Supplied data:

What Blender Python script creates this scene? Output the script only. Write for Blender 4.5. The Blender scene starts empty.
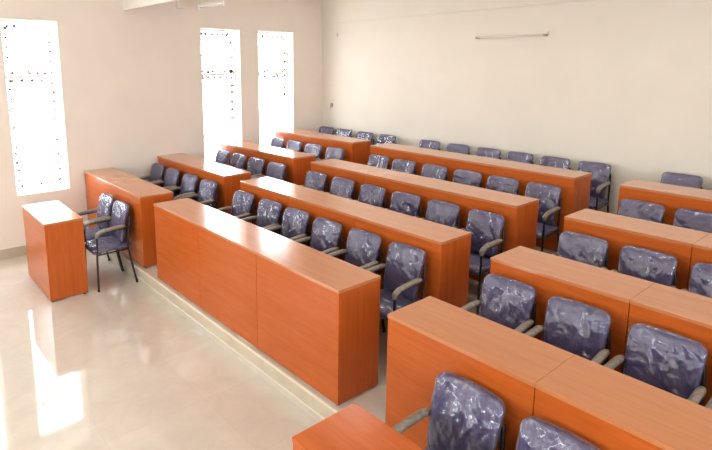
import bpy, bmesh, math, random
from mathutils import Vector, Matrix, noise
SC = bpy.context.scene
COL = SC.collection
PI = math.pi

# ------------------------------------------------------------------ layout (metres)
XW, YW, XE, YF, ZC = -1.535, 3.745, 10.4, -7.6, 4.05      # left, back, right, front walls, ceiling
FLOOR = 0.05
ROW_Y = [-1.0286, 0.1452, 1.3292, 2.5292]
ROW_Z = [0.2523, 0.3574, 0.472, 0.595]
D, H = 0.4316, 0.92

# ------------------------------------------------------------------ helpers
def link(name, me, mat=None, parent=None):
    o = bpy.data.objects.new(name, me)
    COL.objects.link(o)
    if mat is not None and me is not None:
        for m in (mat if isinstance(mat, (list, tuple)) else [mat]):
            me.materials.append(m)
    if parent is not None:
        o.parent = parent
    return o

def bm_obj(name, bm, mat, parent=None, smooth=False):
    me = bpy.data.meshes.new(name)
    bmesh.ops.recalc_face_normals(bm, faces=bm.faces[:])
    if smooth:
        for f in bm.faces: f.smooth = True
    bm.to_mesh(me); bm.free()
    return link(name, me, mat, parent)

def box(bm, x0, x1, y0, y1, z0, z1, bevel=0.0):
    vs = [bm.verts.new((x, y, z)) for z in (z0, z1) for y in (y0, y1) for x in (x0, x1)]
    fs = []
    for q in ((0, 2, 3, 1), (4, 5, 7, 6), (0, 1, 5, 4), (2, 6, 7, 3), (0, 4, 6, 2), (1, 3, 7, 5)):
        fs.append(bm.faces.new([vs[i] for i in q]))
    if bevel > 0:
        es = list({e for f in fs for e in f.edges})
        bmesh.ops.bevel(bm, geom=es, offset=bevel, segments=2, profile=0.6, affect='EDGES')
    return bm

def smooth_path(pts, n=6):
    P = [Vector(p) for p in pts]
    out = []
    for i in range(len(P) - 1):
        p0 = P[max(i - 1, 0)]; p1 = P[i]; p2 = P[i + 1]; p3 = P[min(i + 2, len(P) - 1)]
        for k in range(n):
            t = k / n
            out.append(0.5 * ((2 * p1) + (-p0 + p2) * t + (2 * p0 - 5 * p1 + 4 * p2 - p3) * t * t + (-p0 + 3 * p1 - 3 * p2 + p3) * t ** 3))
    out.append(P[-1])
    return out

def tube(bm, path, rx, rz=None, seg=10, taper=None, side=Vector((1, 0, 0))):
    rz = rz or rx
    rings = []
    n = len(path)
    for i, p in enumerate(path):
        t = (path[min(i + 1, n - 1)] - path[max(i - 1, 0)]).normalized()
        s = (side - t * side.dot(t))
        if s.length < 1e-4: s = Vector((0, 1, 0)) - t * t.y
        s.normalize(); u = t.cross(s)
        k = taper(i / (n - 1)) if taper else 1.0
        rings.append([bm.verts.new(p + s * (rx * k * math.cos(a)) + u * (rz * k * math.sin(a))) for a in [2 * PI * j / seg for j in range(seg)]])
    for a, b in zip(rings, rings[1:]):
        for j in range(seg):
            bm.faces.new((a[j], a[(j + 1) % seg], b[(j + 1) % seg], b[j]))
    bm.faces.new(rings[0][::-1]); bm.faces.new(rings[-1])

def tag(o, label, cat, group=None):
    o['label'] = label; o['category'] = cat
    if group: o['group'] = group
    return o

def struct(o):
    o['kind'] = 'structure'; return o

def empty(name, loc=(0, 0, 0), rz=0):
    o = bpy.data.objects.new(name, None)
    COL.objects.link(o); o.location = loc; o.rotation_euler = (0, 0, rz)
    o.empty_display_size = 0.1
    return o

def copy_tree(o, parent=None):
    c = o.copy(); COL.objects.link(c)
    if parent is not None: c.parent = parent
    for ch in list(o.children): copy_tree(ch, c)
    return c

# ------------------------------------------------------------------ materials
def mat_new(name):
    m = bpy.data.materials.new(name); m.use_nodes = True
    nt = m.node_tree; nt.nodes.clear()
    out = nt.nodes.new('ShaderNodeOutputMaterial')
    b = nt.nodes.new('ShaderNodeBsdfPrincipled')
    nt.links.new(b.outputs[0], out.inputs[0])
    return m, nt, b, out

def N(nt, kind, **kw):
    n = nt.nodes.new(kind)
    for k, v in kw.items():
        if k in n.inputs: n.inputs[k].default_value = v
        else: setattr(n, k, v)
    return n

def ramp(nt, fac, stops):
    r = nt.nodes.new('ShaderNodeValToRGB')
    r.color_ramp.elements[0].position = stops[0][0]; r.color_ramp.elements[0].color = (*stops[0][1], 1)
    r.color_ramp.elements[1].position = stops[-1][0]; r.color_ramp.elements[1].color = (*stops[-1][1], 1)
    for p, c in stops[1:-1]:
        e = r.color_ramp.elements.new(p); e.color = (*c, 1)
    nt.links.new(fac, r.inputs[0]); return r

def simple(name, col, rough=0.5, metal=0.0, spec=0.5, var=0.0, scale=40, bump=0.0, coat=0.0):
    m, nt, b, out = mat_new(name)
    b.inputs['Base Color'].default_value = (*col, 1)
    b.inputs['Roughness'].default_value = rough
    b.inputs['Metallic'].default_value = metal
    b.inputs['Specular IOR Level'].default_value = spec
    b.inputs['Coat Weight'].default_value = coat
    tc = N(nt, 'ShaderNodeTexCoord')
    nz = N(nt, 'ShaderNodeTexNoise', Scale=scale, Detail=4.0)
    nt.links.new(tc.outputs['Object'], nz.inputs['Vector'])
    if var:
        r = ramp(nt, nz.outputs['Fac'], [(0.3, tuple(c * (1 - var) for c in col)), (0.7, tuple(min(1, c * (1 + var)) for c in col))])
        nt.links.new(r.outputs[0], b.inputs['Base Color'])
    if bump:
        bp = N(nt, 'ShaderNodeBump', Strength=bump, Distance=0.01)
        nt.links.new(nz.outputs['Fac'], bp.inputs['Height']); nt.links.new(bp.outputs[0], b.inputs['Normal'])
    return m

def wood(name, axis, cols=None, rough=0.22, coat=0.0):
    cols = cols or (WOOD_DK, WOOD, WOOD_LT)
    m, nt, b, out = mat_new(name)
    tc = N(nt, 'ShaderNodeTexCoord'); oi = N(nt, 'ShaderNodeObjectInfo')
    sc = {'x': (0.7, 9, 9), 'z': (12, 12, 0.7)}[axis]
    add = N(nt, 'ShaderNodeVectorMath', operation='ADD')
    mul = N(nt, 'ShaderNodeMath', operation='MULTIPLY'); mul.inputs[1].default_value = 37.0
    nt.links.new(oi.outputs['Random'], mul.inputs[0])
    nt.links.new(tc.outputs['Object'], add.inputs[0]); nt.links.new(mul.outputs[0], add.inputs[1])
    mp = N(nt, 'ShaderNodeMapping'); mp.inputs['Scale'].default_value = sc
    nt.links.new(add.outputs[0], mp.inputs['Vector'])
    n1 = N(nt, 'ShaderNodeTexNoise', Scale=2.2, Detail=5.0, Roughness=0.6, Distortion=0.6)
    n2 = N(nt, 'ShaderNodeTexNoise', Scale=11.0, Detail=6.0, Roughness=0.7)
    nt.links.new(mp.outputs[0], n1.inputs['Vector']); nt.links.new(mp.outputs[0], n2.inputs['Vector'])
    mx = N(nt, 'ShaderNodeMath', operation='MULTIPLY_ADD'); mx.inputs[1].default_value = 0.35
    nt.links.new(n2.outputs['Fac'], mx.inputs[0]); 
    m2 = N(nt, 'ShaderNodeMath', operation='MULTIPLY'); m2.inputs[1].default_value = 0.65
    nt.links.new(n1.outputs['Fac'], m2.inputs[0]); nt.links.new(m2.outputs[0], mx.inputs[2])
    r = ramp(nt, mx.outputs[0], [(0.30, cols[0]), (0.5, cols[1]), (0.70, cols[2])])
    nt.links.new(r.outputs[0], b.inputs['Base Color'])
    b.inputs['Roughness'].default_value = rough; b.inputs['Coat Weight'].default_value = coat; b.inputs['Coat Roughness'].default_value = 0.12; b.inputs['Coat IOR'].default_value = 1.6
    b.inputs['Specular IOR Level'].default_value = 0.5 if coat else 0.3
    bp = N(nt, 'ShaderNodeBump', Strength=0.03, Distance=0.002)
    nt.links.new(n2.outputs['Fac'], bp.inputs['Height']); nt.links.new(bp.outputs[0], b.inputs['Normal'])
    return m

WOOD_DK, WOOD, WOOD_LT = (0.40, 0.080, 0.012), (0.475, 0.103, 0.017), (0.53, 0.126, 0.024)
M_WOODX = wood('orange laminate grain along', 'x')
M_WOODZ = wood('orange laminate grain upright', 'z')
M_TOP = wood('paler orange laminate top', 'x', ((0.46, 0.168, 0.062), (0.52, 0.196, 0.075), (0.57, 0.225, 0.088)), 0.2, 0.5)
M_EDGE = simple('pale edge band', (0.72, 0.32, 0.12), 0.35, var=0.05)
M_TUBE = simple('black painted tube', (0.012, 0.012, 0.014), 0.35)
M_RUB = simple('black rubber', (0.015, 0.013, 0.012), 0.8)
M_FAB = simple('navy upholstery', (0.062, 0.052, 0.185), 0.75, var=0.15, scale=60, bump=0.15)
M_SHELL = simple('black back shell', (0.02, 0.02, 0.028), 0.4)
M_ARM = simple('grey brown wrapped arm pad', (0.24, 0.205, 0.165), 0.3, var=0.3, scale=35, bump=0.5, spec=0.7)
M_WHITE = simple('white metal', (0.8, 0.79, 0.76), 0.4)
M_CONC = simple('weathered concrete', (0.13, 0.12, 0.11), 0.9, var=0.2, scale=8)
M_GREY = simple('grey plastic', (0.42, 0.38, 0.33), 0.5)
M_TUBEGLASS = simple('unlit tube glass', (0.80, 0.73, 0.63), 0.25)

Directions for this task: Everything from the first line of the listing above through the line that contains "return link(name, me, mat, parent)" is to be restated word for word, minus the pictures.

Correct output:
What Blender Python script creates this scene? Output the script only. Write for Blender 4.5. The Blender scene starts empty.
import bpy, bmesh, math, random
from mathutils import Vector, Matrix, noise
SC = bpy.context.scene
COL = SC.collection
PI = math.pi

# ------------------------------------------------------------------ layout (metres)
XW, YW, XE, YF, ZC = -1.535, 3.745, 10.4, -7.6, 4.05      # left, back, right, front walls, ceiling
FLOOR = 0.05
ROW_Y = [-1.0286, 0.1452, 1.3292, 2.5292]
ROW_Z = [0.2523, 0.3574, 0.472, 0.595]
D, H = 0.4316, 0.92

# ------------------------------------------------------------------ helpers
def link(name, me, mat=None, parent=None):
    o = bpy.data.objects.new(name, me)
    COL.objects.link(o)
    if mat is not None and me is not None:
        for m in (mat if isinstance(mat, (list, tuple)) else [mat]):
            me.materials.append(m)
    if parent is not None:
        o.parent = parent
    return o

def bm_obj(name, bm, mat, parent=None, smooth=False):
    me = bpy.data.meshes.new(name)
    bmesh.ops.recalc_face_normals(bm, faces=bm.faces[:])
    if smooth:
        for f in bm.faces: f.smooth = True
    bm.to_mesh(me); bm.free()
    return link(name, me, mat, parent)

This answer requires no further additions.